Session 1: Moving to a New Community


Students will define the word opportunity. 

Students will identify the reasons people move to new communities. 

Students will identify the challenges and solutions to those challenges for a family who has moved into a new community. 

Students will compare/contrast Fort Wayne, Indiana and their community.


Make a poster that shows some of the good things your community has to offer. Be ready to present your poster to the class in the next session.

Session 2: Learning New Customs


Students will define the words immigrant, custom and ethnic group.

Students will share their community poster with the class. 

Students will explain how immigrants mix parts of their old culture with their new one.

Students will explain what parts of an immigrant's culture can be found in an ethnic neighborhood.

Students will compare/contrast Boston, Massachusetts and their community.

Students will examine how Jane Addams helped immigrants a fair chance for a good life in the United States.


Moving to a new country can be both scary and exciting. Think about about how you would feel if you moved to another country. Write a letter to a friend telling what you like about your new home. What do you miss about your new home? Be ready to share your letter with the class in the next session.

Session 3: Where Did They Come From?


Students will define the words ancestor and symbol.

Students will share their letter with the class. 

Students will discover how old photographs and documents help historians to examine what life was like in the past.

Students will explore immigration centers such as Ellis Island and Angle Island.   

Students will explain why immigrants came to the United States. 

Students will discover the important contributions immigrants Mary Antin and Emanuel Gottlieb Leutze made to the United States.


Ask your relatives where your family came from. Ask them if they know any special stories about how your family first came to this country. Write down the information. Be ready to share this history with the class in the next session. 

Session 4: A New Life in America


Students will define the words citizen, migration and Great Migration

Students will present their family histories to the class. 

Students will examine the lives of immigrants before they become American citizens.

Students will compare/contrast education in the United States and other countries in the past and today.

Students will compare how countries around the world share ways to have fun.

Students will compare/contrast how the Great Migration was alike and different from immigration.

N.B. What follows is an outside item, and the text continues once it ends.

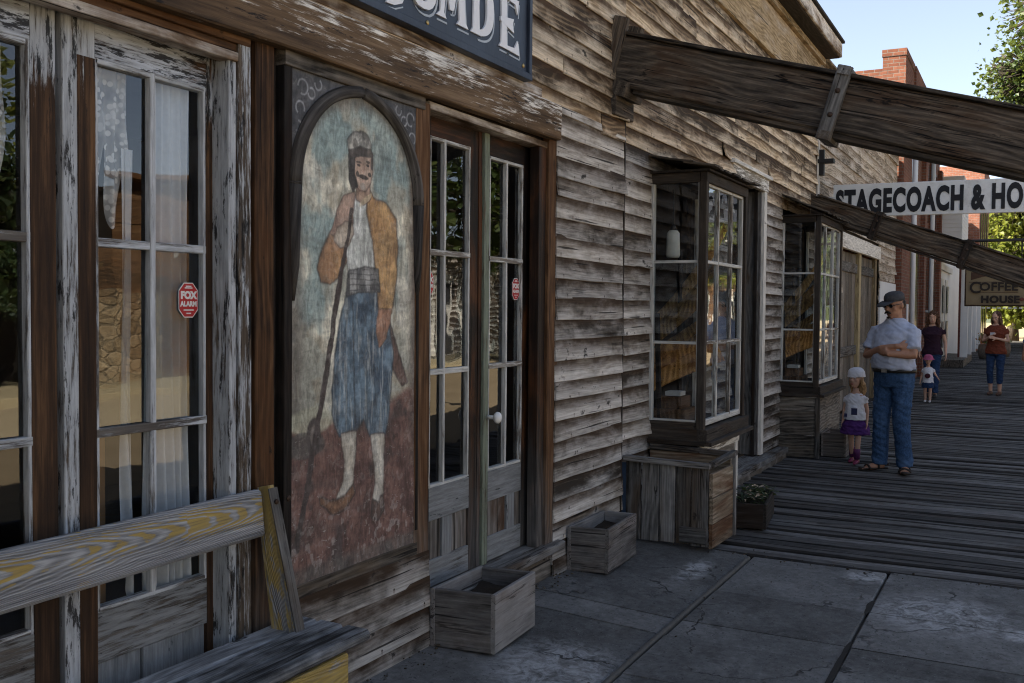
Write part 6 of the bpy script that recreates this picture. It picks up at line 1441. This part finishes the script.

Students will discover how Langston Hughes's classmates helped him succeed as a poet.


Find out information about sports that are played around the world. Make a chart that lists the aport and the country that each sport comes from. Share your information with the class in the next session. 

Session 5: Celebrating Cultures


Students will define the words holiday and tradition.

Students will present their project to the class.  

Students will examine how tradition help keep cultures strong.

Students will compare/contrast different family traditions with their own family traditions.

Students will explore how communities celebrate cultural traditions such as Cinco de Mayo and Saint Patrick's Day.


Pretend that you are guest at an ethnic celebration. Describe the celebration and what you did there in a page paper.  Be ready to present your findings to the class in the next session.

Session 6: Celebrating a Community's Past


Students will define the word livestock.

Students will present their ethnic celebration project to the class.   

Students will explain why communities have celebrations. 

Students will explore the importance of state fairs and Native American gatherings.

Students will explain why Nan'yehi is considered a Cherokee leader. 


Celebrate eyewitness news report project.

Session 7: Celebrations Across Our Nation


Students will define the word Civil Rights Movement.

Students will explain the importance of celebrating Memorial Day, Independence Day, Veterans Day, Martin Luther King, Jr. Day and Thanksgiving Day.

Students will design a parade float for a holiday parade and present it to the class.